育てられる

 「もしかすると私は、ボーボワール第二の性』のタイトルを誤解していたかもしれなくて、でも私だけなのかどうか、ちょっとした私的アンケートをとっています。どういう意味と思っていますか」。そういうメールがあり、「そういわれると不安になりますが、男が第一で、女が「第二の性」、では」、と答えた。

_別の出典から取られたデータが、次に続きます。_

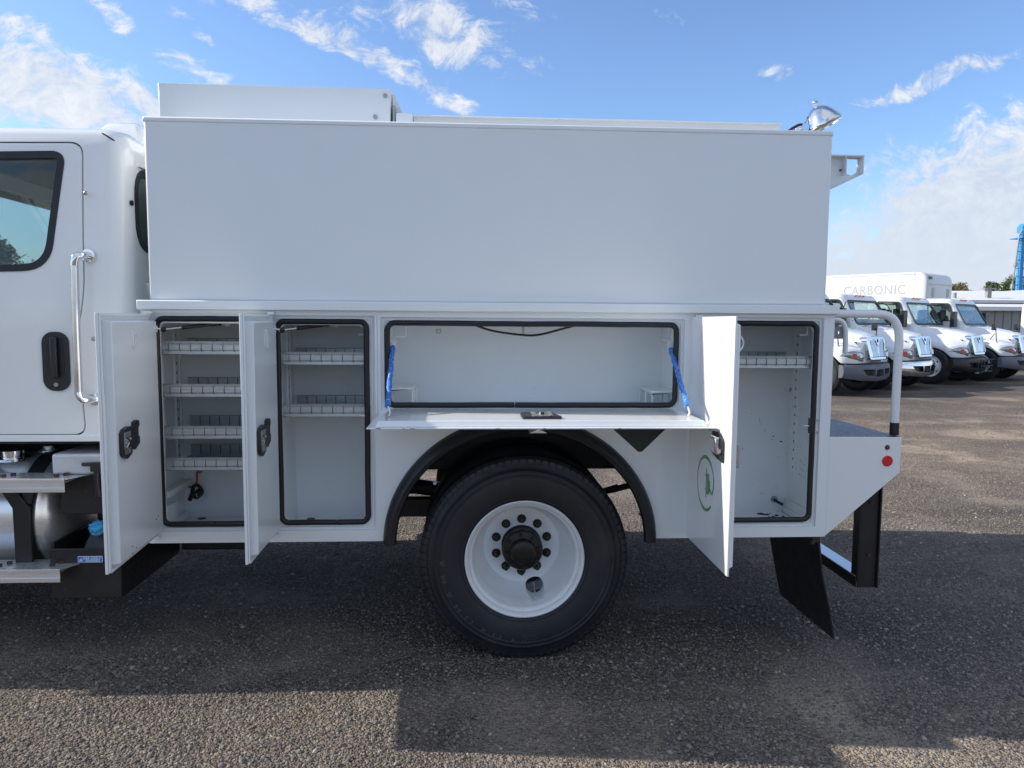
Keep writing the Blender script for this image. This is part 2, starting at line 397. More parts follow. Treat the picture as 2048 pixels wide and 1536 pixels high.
def round_poly(pts, r, n=4):
    out = []; N = len(pts)
    for i in range(N):
        p = Vector(pts[i][:2]); a = Vector(pts[i-1][:2]); b = Vector(pts[(i+1) % N][:2])
        ri = r[i] if isinstance(r, (list, tuple)) else r
        if ri <= 0: out.append(tuple(p)); continue
        da = (a-p).normalized(); db = (b-p).normalized()
        q0 = p+da*ri; q1 = p+db*ri
        for k in range(n+1):
            t = k/n; out.append(tuple(q0*(1-t)**2+p*2*t*(1-t)+q1*t*t))
    return out
def inset_poly(pts, d):
    out = []; N = len(pts)
    ar = sum(pts[i][0]*pts[(i+1) % N][1]-pts[(i+1) % N][0]*pts[i][1] for i in range(N)); sg = 1 if ar > 0 else -1
    for i in range(N):
        p = Vector(pts[i][:2]); a = Vector(pts[i-1][:2]); b = Vector(pts[(i+1) % N][:2])
        e1 = (p-a); e2 = (b-p)
        if e1.length < 1e-9: e1 = e2
        if e2.length < 1e-9: e2 = e1
        e1 = e1.normalized(); e2 = e2.normalized()
        n1 = Vector((-e1.y, e1.x))*sg; n2 = Vector((-e2.y, e2.x))*sg; n = (n1+n2)
        n = n/max(n.length_squared/2, .3)
        out.append(tuple(p+n*d))
    return out
XZ = lambda u, v, t: (u, t, v)
XY = lambda u, v, t: (u, v, t)
YZ = lambda u, v, t: (t, u, v)

def finish(o, bevel, smooth):
    me = o.data
    if smooth:
        for p in me.polygons: p.use_smooth = True
        me.set_sharp_from_angle(angle=radians(38))
    if bevel:
        b = o.modifiers.new('bevel', 'BEVEL'); b.width = bevel; b.segments = 2; b.limit_method = 'ANGLE'; b.angle_limit = radians(35); b.harden_normals = False
SPLIT = {'step_bolt', 'tank_strap', 'hinge_stop', 'panel_bead', 'step', 'step_arm', 'floor_bracket', 'wheel_liner', 'back_wall_rib', 'cover_hinge', 'top_rail', 'air_intake', 'step_hanger', 'winch_frame', 'spring_hanger', 'pack_skin', 'pan_rivet', 'housing_rib'}
FINE = {'lug_nuts', 'grille_slats', 'box_rivets', 'rear_slots', 'strip_slots', 'paint_chips', 'sticker_print', 'debris', 'sidewall_mark'}
def islands(mb):
    par = list(range(len(mb.v)))
    def find(a):
        while par[a] != a: par[a] = par[par[a]]; a = par[a]
        return a
    key = {}
    for i, v in enumerate(mb.v):
        k = (round(v[0], 5), round(v[1], 5), round(v[2], 5))
        if k in key: par[find(i)] = find(key[k])
        else: key[k] = i
    for f in mb.f:
        r = find(f[0])
        for q in f[1:]: par[find(q)] = r
    out = {}
    for f in mb.f: out.setdefault(find(f[0]), []).append(f)
    res = []
    for fs in out.values():
        n = MB(); ix = {}
        for f in fs:
            for q in f:
                if q not in ix: ix[q] = len(n.v); n.v.append(mb.v[q])
        n.f = [tuple(ix[q] for q in f) for f in fs]; res.append(n)
    return res
def obj(name, mb, m, parent=None, bevel=0, smooth=True, xf=None, **props):
    if name in SPLIT and isinstance(mb, MB):
        isl = islands(mb)
        if len(isl) > 1: return [obj(name, q, m, parent, bevel, smooth, xf, **props) for q in isl][0]
    if name in FINE: props['kind'] = 'stuff'
    me = mb if isinstance(mb, bpy.types.Mesh) else mb.mesh(name)
    if m is not None and not me.materials: me.materials.append(M[m] if isinstance(m, str) else m)
    o = bpy.data.objects.new(name, me); COL.objects.link(o)
    if parent is not None: adopt(o, parent)
    if xf is not None: o.matrix_basis = xf
    finish(o, bevel, smooth)
    for k, v in props.items(): o[k] = v
    return o
def rootinv(p):
    while p.parent is not None: p = p.parent
    return p
def adopt(o, parent):
    o.parent = parent
    if parent.parent is None and parent.type == 'EMPTY': o.matrix_parent_inverse = parent.matrix_basis.inverted()
def thing(name, label, cat, loc=(0, 0, 0), rz=0, group=None):
    o = bpy.data.objects.new(name, None); COL.objects.link(o); o.matrix_basis = Matrix.Translation(loc) @ Matrix.Rotation(rz, 4, 'Z')
    o.empty_display_size = .3
    o['label'] = label; o['category'] = cat
    if group: o['group'] = group
    return o
def tag(o, label, cat, group=None):
    o['label'] = label; o['category'] = cat
    if group: o['group'] = group
def children(o): return [c for c in bpy.data.objects if c.parent == o]
KIDS = {}
def copy_tree(o, parent=None):
    c = o.copy(); COL.objects.link(c); c.parent = parent
    for ch in list(o.children): copy_tree(ch, c)
    return c
DBG = False
def boolean(me_a, me_b, op='DIFFERENCE'):
    a = bpy.data.objects.new('a', me_a); b = bpy.data.objects.new('b', me_b); COL.objects.link(a); COL.objects.link(b)
    md = a.modifiers.new('b', 'BOOLEAN'); md.operation = op; md.object = b; md.solver = 'EXACT'; md.use_self = True
    dg = bpy.context.evaluated_depsgraph_get(); dg.update()
    r = bpy.data.meshes.new_from_object(a.evaluated_get(dg))
    bm = bmesh.new(); bm.from_mesh(r); bmesh.ops.remove_doubles(bm, verts=bm.verts, dist=2e-5); bmesh.ops.dissolve_degenerate(bm, dist=1e-5, edges=bm.edges)
    nm = sum(1 for e in bm.edges if not e.is_manifold); bm.to_mesh(r); bm.free()
    if DBG: print('   nonmanifold', nm); print('   bool', len(me_a.vertices), len(me_b.vertices), '->', len(r.vertices))
    bpy.data.objects.remove(a); bpy.data.objects.remove(b)
    return r
def text_mesh(s, size, depth, fontspace=1.0):
    cu = bpy.data.curves.new('t', 'FONT'); cu.body = s; cu.size = size; cu.extrude = depth; cu.align_x = 'CENTER'; cu.align_y = 'CENTER'; cu.space_character = fontspace; cu.resolution_u = 3
    o = bpy.data.objects.new('t', cu); COL.objects.link(o); dg = bpy.context.evaluated_depsgraph_get(); dg.update()
    me = bpy.data.meshes.new_from_object(o.evaluated_get(dg)); bpy.data.objects.remove(o); return me
def basis(origin, ex, ey):
    ex = Vector(ex).normalized(); ez = ex.cross(Vector(ey)).normalized(); ey = ez.cross(ex)
    m = Matrix((ex, ey, ez)).transposed().to_4x4(); m.translation = Vector(origin); return m

# ------------------------------------------------------------------ ground
def ground():
    mb = MB()
    mb.face([(-600, -400, 0), (900, -400, 0), (900, 1200, 0), (-600, 1200, 0)])
    o = obj('ground', mb, 'ground', smooth=False); o['kind'] = 'structure'
ground()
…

 何でも、質問者も同じように思っていたところ、西澤直子氏の「福沢諭吉と女性の社会進出」というサイトを読んで、「あれ?、もしかして私は」と思ったとのこと。見てみると、たしかに次のような記述がある。「(福沢は)フランスの文学者ボーヴォワールに先駆けて「第二の性」(生物学的な性とは異なる、社会的に形づくられる性)を説いています。」
 面白いのはアンケートの方で、もちろん極私的範囲に過ぎないが、西澤氏と同じように「第二は社会的性(ジェンダー)」と思っている人も結構いるようだ。他にも、第一の性はメジャーなヘテロで「第二の性LGBT」とかも考えられるし、「女が第二の性だなんて、ボーボワールってひどーい」という声もあったとか。
 タイトルそのものは、男に従属的な「第二の性」を割り当てられている「女」を指すのであって、生物的な性(セックス)を第一として、「社会的に形付けられる」(女あるいは男という)性(ジェンダー)を「第二の性」と名指したものではないだろう。しかし、その本でボーボワールは、女は女として「社会的に形づくられる」といったのであるから、西澤氏も、同じアンケートの答えも、「ひどーい」という感想も、タイトルへの誤解はあっても、内容の誤解ではなく、むしろ内容を受け止めてのことだから、どうという問題ではない。むしろ、僅かではあるとしても時代が進んだが故の「正しい誤解」ともいえるだろう。

 ちなみに、関連して別の人から資料をもらったのだが、日仏女性資料センター研究グループによる訳と対比してみると、旧生島遼一氏の訳と構成は確かに「ひどーい」といわれても仕方がないようだ。
 ただ、原著が出てから間もない時期にとにかく出版したことで、時代の「とき」を背負ったということはあるだろう。例えば第二巻第一章の「女はこうして作られる」という旧訳は、新訳で「女はどう育てられるか」になっている。子ども時代から始まる内容からして、原語の「formation」は「育成」あるいは西澤氏的に「形成」とはいえても「作成」ではないだろうし、だいたい日本語では、天は人を作っても人は人をあまり作らない。「顔を作る、肩を作る」ことはあるが、虎の穴はレスラーを、世間は女を(または、女に、女として)、普通は「作る」よりも「育てる」。「伯爵夫人は彼を女の子として育てた」「バチャ・ポシュとは、男として育てられた女子である」、などとといった文を、「作った、作られた」にはできないだろう。
 ・・・であるのだが、それでも、私を含めてもよいが、ボーボワールは「女はこうして作られる」といったのであったり、「You'd be so nice to come home to」は「帰ってくれればうれしいわ」であったりする。全くの誤訳だ、と何度もくり返し指摘されても、ヘレン・メリルを、夫や恋人が戦地から帰るのを待つ女として聴いた人々にとっては、むしろ不当な指摘のようにさえ聞こえてしまったりする。
 伊藤詩織氏の告発を、男たちが執拗に中傷する中に、女性漫画家も含まれる。「作られる」のなら壊せるが、「育てられる」と、「社会的なものが自然的なもの」として生きられる、ということなのだろう。女も男も、そのように育てられるのだ。